[Begin Information shown]

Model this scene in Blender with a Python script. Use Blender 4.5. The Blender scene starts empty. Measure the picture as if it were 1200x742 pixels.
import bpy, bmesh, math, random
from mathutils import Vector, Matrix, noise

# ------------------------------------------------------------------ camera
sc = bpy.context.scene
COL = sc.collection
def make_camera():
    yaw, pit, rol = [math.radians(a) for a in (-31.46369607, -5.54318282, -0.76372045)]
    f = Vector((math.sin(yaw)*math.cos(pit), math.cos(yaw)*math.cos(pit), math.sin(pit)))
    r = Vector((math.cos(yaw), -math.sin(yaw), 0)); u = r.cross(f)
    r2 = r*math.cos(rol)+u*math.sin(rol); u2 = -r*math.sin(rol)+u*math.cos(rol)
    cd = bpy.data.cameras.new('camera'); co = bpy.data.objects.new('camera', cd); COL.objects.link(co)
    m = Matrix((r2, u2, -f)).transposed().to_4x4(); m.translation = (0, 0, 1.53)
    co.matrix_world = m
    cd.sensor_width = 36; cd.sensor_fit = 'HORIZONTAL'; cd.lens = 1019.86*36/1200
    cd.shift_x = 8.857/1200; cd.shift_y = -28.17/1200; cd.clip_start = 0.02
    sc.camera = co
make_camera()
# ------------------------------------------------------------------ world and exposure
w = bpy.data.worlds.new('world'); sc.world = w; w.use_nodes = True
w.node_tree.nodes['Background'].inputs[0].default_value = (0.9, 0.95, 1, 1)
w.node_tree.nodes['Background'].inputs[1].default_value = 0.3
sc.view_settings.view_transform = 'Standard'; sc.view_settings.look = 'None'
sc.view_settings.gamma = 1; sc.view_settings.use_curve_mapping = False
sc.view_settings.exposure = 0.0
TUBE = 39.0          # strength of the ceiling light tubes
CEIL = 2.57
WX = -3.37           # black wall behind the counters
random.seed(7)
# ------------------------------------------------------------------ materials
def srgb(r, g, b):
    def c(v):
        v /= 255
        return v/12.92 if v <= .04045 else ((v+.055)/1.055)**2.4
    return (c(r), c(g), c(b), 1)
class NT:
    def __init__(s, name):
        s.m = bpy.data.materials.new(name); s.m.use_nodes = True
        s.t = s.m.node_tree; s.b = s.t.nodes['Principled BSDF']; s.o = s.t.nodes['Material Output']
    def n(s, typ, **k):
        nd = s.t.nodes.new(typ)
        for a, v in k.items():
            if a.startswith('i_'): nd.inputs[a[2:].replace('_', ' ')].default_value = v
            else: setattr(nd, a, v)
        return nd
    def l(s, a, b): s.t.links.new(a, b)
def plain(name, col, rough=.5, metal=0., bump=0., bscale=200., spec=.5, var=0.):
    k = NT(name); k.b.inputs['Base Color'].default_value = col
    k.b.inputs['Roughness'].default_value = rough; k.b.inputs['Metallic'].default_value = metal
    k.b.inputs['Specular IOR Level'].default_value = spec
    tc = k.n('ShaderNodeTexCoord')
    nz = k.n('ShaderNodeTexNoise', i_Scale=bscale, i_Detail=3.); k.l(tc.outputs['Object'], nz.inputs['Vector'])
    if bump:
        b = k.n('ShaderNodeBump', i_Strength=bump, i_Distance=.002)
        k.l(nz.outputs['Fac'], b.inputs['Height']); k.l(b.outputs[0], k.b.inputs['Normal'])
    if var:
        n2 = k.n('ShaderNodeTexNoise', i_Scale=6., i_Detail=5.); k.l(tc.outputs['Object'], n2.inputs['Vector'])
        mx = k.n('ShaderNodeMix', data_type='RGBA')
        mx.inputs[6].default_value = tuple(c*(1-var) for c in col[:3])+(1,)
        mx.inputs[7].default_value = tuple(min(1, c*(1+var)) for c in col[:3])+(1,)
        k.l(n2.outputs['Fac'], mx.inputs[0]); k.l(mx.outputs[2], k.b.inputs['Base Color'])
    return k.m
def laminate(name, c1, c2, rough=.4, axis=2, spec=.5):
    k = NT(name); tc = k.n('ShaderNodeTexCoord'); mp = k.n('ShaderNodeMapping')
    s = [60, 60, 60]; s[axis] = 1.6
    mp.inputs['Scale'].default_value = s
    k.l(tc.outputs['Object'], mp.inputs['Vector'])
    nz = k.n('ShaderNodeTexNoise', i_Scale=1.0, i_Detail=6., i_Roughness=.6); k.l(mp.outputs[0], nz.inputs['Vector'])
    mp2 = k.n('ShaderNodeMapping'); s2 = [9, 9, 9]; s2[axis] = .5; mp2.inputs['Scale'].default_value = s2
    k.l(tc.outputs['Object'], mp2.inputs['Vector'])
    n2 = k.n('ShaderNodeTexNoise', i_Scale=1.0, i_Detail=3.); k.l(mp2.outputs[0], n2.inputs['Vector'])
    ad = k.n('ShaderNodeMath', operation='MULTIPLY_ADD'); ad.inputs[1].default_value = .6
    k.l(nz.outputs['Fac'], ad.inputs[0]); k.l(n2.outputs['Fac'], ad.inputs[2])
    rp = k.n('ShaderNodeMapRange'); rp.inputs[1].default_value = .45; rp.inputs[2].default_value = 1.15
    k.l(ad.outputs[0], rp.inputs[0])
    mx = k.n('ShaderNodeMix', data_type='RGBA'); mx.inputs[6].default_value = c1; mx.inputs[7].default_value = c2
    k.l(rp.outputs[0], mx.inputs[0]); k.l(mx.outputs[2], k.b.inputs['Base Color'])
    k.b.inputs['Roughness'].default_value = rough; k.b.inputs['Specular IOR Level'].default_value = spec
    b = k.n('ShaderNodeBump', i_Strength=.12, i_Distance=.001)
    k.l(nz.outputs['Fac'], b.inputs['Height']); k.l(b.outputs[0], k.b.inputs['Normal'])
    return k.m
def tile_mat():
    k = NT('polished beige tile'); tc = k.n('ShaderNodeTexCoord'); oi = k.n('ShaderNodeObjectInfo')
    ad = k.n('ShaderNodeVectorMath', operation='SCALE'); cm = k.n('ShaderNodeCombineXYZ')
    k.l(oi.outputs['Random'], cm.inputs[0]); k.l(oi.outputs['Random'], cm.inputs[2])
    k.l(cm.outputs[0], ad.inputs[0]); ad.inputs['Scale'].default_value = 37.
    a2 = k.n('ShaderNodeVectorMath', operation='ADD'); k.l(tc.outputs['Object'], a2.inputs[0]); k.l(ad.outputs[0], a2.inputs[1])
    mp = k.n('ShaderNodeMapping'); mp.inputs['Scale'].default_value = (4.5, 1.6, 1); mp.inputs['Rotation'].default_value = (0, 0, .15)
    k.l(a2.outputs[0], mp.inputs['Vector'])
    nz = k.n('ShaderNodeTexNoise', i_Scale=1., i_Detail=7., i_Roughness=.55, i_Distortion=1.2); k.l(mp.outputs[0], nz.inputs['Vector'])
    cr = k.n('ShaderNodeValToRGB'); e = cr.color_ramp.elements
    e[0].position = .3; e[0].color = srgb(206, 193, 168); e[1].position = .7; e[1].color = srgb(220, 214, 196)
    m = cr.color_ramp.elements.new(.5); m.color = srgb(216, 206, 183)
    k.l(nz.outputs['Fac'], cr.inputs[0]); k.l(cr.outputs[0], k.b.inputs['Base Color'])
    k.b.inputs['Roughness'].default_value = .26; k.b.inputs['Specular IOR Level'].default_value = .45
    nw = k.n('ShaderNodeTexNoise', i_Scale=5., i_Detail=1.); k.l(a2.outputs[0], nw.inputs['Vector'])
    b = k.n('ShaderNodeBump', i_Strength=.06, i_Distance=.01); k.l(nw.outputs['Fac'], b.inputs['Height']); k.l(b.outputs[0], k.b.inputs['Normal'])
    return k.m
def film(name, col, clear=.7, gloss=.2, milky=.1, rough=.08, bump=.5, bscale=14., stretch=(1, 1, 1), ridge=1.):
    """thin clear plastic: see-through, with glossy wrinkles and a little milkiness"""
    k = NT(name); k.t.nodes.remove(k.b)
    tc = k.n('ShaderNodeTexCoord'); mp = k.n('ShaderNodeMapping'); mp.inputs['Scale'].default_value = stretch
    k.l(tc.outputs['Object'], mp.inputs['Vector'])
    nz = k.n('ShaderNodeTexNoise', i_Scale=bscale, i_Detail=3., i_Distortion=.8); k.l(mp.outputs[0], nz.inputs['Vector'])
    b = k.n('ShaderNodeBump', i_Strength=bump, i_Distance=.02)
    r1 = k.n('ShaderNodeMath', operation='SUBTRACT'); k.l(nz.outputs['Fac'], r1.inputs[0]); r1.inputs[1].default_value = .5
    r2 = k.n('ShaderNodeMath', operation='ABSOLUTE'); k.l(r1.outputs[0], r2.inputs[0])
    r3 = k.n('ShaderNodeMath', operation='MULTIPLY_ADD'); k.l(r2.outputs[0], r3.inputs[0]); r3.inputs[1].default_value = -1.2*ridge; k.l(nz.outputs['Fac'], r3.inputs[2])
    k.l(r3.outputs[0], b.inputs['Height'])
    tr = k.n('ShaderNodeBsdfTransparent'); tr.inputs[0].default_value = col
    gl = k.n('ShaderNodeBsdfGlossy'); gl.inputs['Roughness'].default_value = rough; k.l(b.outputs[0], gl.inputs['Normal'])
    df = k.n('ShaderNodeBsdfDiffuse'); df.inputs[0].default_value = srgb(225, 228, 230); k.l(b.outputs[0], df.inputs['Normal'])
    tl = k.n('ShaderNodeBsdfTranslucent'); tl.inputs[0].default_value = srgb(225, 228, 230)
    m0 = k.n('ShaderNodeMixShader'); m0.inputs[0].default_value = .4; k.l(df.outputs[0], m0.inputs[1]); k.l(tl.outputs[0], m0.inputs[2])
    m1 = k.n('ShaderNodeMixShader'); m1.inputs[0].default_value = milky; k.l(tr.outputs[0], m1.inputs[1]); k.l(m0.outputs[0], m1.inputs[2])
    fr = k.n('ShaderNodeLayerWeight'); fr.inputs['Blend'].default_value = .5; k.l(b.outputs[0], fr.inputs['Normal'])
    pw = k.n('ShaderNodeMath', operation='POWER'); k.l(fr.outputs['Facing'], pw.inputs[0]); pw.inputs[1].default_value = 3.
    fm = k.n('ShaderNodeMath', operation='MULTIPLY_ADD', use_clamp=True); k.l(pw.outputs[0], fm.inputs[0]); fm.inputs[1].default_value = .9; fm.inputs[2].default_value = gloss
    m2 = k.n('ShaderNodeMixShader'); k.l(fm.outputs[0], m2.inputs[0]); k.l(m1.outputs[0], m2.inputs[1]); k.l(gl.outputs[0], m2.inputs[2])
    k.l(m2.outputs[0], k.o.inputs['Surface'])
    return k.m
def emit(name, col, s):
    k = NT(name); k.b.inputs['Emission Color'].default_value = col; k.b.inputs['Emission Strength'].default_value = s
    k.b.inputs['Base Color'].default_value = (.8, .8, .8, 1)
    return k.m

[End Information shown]

§ Short problem: Exactly as they stand, set down the lines from the top of the data through the line with "from mathutils import Vector, Matrix, noise".

§ Answer below:
Model this scene in Blender with a Python script. Use Blender 4.5. The Blender scene starts empty. Measure the picture as if it were 1200x742 pixels.
import bpy, bmesh, math, random
from mathutils import Vector, Matrix, noise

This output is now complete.